In order to reduce discovery cycle time, facilitate the definition and achievement of business goals, and deploy analysis results to wider audiences, developers of analytical solutions started verticalizing their software. The first step in this verticalization was the incorporation of task specific knowledge.

Examples include knowledge about how to analyze customer data to determine the effectiveness of a marketing campaign, knowledge on how to analyze clickstream data generated by a web site to reduce shopping cart abandonment and improve ad effectiveness, knowledge about how an investment bank consolidates its general ledger and is able to produce various types of forecasts, or how an insurance company is able to analyze data in order to provide an optimally-priced policy to an existing customer.

In the process of incorporating industry-specific knowledge, companies are also able to optimize the performance of their applications for the specific verticals. For example, a company that developed an analytic application for budgeting and forecasting targeted at the financial services industry determined that its OLAP engine’s execution speed could be optimized by limiting the number of dimensions handled by the engine to nine, a number deemed as sufficient for the particular application in that industry.

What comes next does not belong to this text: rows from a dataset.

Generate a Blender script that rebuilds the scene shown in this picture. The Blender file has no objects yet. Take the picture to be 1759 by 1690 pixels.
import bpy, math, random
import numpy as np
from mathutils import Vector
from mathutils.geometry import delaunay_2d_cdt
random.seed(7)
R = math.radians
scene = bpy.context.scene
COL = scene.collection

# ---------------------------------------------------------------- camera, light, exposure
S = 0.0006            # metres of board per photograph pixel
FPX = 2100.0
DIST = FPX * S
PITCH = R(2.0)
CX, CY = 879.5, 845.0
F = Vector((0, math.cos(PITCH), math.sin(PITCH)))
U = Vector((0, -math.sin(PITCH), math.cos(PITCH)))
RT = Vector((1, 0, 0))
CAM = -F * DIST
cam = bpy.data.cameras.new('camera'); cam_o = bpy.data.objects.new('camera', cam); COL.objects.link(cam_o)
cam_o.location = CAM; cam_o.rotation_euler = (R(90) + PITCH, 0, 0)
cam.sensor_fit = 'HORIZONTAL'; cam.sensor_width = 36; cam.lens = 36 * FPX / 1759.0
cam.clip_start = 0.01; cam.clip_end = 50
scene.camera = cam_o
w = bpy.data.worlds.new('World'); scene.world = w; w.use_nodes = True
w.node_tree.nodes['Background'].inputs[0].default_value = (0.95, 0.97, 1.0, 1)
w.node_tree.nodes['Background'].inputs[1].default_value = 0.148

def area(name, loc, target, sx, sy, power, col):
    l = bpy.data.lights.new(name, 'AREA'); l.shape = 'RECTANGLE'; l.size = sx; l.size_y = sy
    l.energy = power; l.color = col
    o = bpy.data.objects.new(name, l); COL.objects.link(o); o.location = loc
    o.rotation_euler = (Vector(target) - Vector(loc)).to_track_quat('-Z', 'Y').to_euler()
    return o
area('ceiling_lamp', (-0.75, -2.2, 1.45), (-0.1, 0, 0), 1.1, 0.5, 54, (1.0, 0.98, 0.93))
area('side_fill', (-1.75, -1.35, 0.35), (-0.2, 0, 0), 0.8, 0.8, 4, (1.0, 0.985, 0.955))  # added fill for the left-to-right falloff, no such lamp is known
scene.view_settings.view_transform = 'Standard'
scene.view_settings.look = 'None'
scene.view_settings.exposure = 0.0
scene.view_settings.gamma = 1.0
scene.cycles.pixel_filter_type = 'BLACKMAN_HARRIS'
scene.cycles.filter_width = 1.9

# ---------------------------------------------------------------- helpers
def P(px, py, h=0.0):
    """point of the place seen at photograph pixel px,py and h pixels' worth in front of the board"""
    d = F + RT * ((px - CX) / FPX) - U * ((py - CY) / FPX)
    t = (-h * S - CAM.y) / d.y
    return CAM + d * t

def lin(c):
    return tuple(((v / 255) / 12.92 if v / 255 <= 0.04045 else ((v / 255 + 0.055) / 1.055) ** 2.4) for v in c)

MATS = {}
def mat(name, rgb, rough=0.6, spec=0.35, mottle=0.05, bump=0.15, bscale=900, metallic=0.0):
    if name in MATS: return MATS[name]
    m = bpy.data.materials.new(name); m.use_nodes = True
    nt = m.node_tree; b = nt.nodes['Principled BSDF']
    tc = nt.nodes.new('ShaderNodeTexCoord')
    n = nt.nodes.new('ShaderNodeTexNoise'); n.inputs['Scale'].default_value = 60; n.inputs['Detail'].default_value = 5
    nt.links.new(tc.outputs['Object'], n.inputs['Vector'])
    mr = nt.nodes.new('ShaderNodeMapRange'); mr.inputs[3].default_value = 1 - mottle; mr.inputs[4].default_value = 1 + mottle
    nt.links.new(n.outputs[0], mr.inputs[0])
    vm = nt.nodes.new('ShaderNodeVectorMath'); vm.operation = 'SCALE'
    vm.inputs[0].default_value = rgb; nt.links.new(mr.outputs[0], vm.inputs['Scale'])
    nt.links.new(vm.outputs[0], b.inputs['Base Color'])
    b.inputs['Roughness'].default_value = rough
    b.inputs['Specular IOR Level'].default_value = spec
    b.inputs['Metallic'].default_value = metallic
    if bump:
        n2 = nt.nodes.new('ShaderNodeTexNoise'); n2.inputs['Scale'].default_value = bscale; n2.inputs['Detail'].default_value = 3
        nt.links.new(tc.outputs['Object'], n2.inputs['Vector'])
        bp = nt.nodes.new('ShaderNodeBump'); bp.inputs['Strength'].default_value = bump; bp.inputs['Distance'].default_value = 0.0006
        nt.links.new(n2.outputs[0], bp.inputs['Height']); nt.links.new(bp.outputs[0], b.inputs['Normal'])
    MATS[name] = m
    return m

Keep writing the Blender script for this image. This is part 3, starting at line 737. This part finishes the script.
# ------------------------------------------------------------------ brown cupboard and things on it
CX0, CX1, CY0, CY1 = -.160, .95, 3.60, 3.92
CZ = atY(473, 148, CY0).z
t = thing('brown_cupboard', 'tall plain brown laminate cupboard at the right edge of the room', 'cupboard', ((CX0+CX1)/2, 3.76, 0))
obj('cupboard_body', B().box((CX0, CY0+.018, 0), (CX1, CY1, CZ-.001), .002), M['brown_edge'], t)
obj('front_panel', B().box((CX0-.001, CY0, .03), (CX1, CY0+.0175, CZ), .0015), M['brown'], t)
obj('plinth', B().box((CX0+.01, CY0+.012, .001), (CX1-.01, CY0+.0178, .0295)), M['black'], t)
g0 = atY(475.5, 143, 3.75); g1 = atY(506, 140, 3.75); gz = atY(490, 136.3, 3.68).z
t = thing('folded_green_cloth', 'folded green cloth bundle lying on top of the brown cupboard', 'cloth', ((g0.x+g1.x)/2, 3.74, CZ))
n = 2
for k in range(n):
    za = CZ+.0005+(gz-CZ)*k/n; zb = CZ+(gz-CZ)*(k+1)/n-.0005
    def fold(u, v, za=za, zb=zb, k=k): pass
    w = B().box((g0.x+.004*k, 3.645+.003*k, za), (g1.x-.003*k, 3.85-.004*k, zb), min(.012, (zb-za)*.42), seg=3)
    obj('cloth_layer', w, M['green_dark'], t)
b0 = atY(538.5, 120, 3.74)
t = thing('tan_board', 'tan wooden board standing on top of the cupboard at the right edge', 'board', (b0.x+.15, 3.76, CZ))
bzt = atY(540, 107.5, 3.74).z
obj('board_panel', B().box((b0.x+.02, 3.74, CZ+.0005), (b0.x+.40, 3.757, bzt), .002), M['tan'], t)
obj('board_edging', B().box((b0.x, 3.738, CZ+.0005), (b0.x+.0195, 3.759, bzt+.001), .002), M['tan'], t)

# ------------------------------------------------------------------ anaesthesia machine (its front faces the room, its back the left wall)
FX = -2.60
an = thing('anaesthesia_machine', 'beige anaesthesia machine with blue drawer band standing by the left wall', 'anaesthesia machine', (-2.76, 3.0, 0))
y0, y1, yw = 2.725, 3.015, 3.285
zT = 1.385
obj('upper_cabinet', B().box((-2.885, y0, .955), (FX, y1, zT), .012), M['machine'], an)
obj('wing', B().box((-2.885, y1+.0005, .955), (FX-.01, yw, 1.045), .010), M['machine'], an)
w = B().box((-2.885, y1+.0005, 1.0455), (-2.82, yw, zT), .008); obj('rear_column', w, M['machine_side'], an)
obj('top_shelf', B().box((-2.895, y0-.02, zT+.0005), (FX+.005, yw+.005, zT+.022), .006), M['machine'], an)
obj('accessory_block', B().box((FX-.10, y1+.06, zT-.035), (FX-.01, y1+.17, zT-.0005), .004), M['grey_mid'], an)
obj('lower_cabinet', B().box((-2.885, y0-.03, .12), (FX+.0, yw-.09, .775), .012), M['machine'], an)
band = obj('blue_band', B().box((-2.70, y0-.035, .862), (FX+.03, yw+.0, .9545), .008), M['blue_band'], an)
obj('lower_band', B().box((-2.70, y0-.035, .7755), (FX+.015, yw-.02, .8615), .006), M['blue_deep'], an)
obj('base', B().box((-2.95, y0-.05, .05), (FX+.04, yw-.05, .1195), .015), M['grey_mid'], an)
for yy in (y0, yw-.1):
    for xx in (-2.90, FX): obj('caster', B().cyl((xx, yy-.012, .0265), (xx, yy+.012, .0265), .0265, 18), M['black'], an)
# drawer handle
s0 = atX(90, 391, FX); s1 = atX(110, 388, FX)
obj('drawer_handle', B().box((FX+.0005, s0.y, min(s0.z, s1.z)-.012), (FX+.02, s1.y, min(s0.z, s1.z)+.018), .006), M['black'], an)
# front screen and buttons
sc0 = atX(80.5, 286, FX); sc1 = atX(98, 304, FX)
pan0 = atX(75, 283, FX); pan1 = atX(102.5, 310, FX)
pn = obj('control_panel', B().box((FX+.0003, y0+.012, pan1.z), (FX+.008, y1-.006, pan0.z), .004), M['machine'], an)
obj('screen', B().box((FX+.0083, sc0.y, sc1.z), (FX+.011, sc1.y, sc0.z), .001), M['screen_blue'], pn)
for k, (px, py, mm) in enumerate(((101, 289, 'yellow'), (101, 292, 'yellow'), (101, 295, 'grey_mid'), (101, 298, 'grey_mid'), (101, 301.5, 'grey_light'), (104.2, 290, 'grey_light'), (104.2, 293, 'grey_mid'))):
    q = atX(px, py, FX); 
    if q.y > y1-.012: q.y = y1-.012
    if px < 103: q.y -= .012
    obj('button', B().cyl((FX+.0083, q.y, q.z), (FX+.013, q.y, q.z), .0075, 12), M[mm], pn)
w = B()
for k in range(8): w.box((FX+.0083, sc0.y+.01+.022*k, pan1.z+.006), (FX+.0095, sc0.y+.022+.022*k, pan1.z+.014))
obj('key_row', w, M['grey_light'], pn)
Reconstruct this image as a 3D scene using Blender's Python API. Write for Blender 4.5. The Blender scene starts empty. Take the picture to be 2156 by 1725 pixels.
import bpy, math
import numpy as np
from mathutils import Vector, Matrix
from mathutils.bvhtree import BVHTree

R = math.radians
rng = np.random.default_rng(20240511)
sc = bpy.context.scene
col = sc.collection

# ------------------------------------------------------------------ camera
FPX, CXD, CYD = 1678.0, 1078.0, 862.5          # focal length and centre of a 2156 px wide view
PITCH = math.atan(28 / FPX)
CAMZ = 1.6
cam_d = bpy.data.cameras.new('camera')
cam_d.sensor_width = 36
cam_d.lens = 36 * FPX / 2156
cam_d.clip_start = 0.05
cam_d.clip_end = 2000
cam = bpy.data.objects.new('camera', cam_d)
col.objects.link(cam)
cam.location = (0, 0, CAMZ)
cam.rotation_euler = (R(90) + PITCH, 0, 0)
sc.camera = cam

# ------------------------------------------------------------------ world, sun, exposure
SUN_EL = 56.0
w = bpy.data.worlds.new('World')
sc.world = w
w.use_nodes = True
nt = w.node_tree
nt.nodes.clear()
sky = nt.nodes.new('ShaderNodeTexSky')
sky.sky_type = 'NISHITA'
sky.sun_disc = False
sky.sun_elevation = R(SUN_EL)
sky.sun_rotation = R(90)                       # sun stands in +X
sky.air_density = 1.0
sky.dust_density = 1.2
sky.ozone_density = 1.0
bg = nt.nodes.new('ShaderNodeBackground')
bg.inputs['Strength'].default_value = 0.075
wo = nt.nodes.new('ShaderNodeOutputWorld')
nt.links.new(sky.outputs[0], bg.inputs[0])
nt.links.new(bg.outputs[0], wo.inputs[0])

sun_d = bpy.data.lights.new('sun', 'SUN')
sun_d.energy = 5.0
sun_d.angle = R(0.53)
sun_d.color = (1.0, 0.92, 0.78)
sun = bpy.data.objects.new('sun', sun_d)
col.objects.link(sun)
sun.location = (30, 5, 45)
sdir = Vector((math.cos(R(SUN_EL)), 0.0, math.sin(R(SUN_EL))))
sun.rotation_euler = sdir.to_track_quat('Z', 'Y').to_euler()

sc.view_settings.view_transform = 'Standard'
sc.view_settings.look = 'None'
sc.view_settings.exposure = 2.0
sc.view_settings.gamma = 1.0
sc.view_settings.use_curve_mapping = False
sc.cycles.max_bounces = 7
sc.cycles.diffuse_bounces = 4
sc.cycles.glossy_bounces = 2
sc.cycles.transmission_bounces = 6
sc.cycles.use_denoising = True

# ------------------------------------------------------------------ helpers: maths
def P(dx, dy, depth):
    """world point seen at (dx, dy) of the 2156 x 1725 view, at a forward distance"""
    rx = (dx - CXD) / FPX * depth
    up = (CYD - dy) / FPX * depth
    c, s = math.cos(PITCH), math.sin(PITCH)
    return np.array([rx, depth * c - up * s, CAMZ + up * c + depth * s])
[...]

The use of industry-specific knowledge is not limited to the data mining components of analytic applications but also affects how the extracted information is presented and accessed. For example, enterprises from the financial services, retail, manufacturing, utilities, and telecommunications industries increasingly expect their field personnel to have access to business analytic information through wireless devices that they carry. Analytic applications companies are now working on technologies that will automatically detect the type of wireless device and its form factor, and will automatically tailor analysis results to fit the capabilities of a particular device. For example, if the information is to be displayed on a phone supporting the Wireless Access Protocol (WAP) (implying that the screen is small) it may be necessary to automatically summarize text, abbreviate several words, and limit the use of graphics by automatically selecting only the most pertinent figures.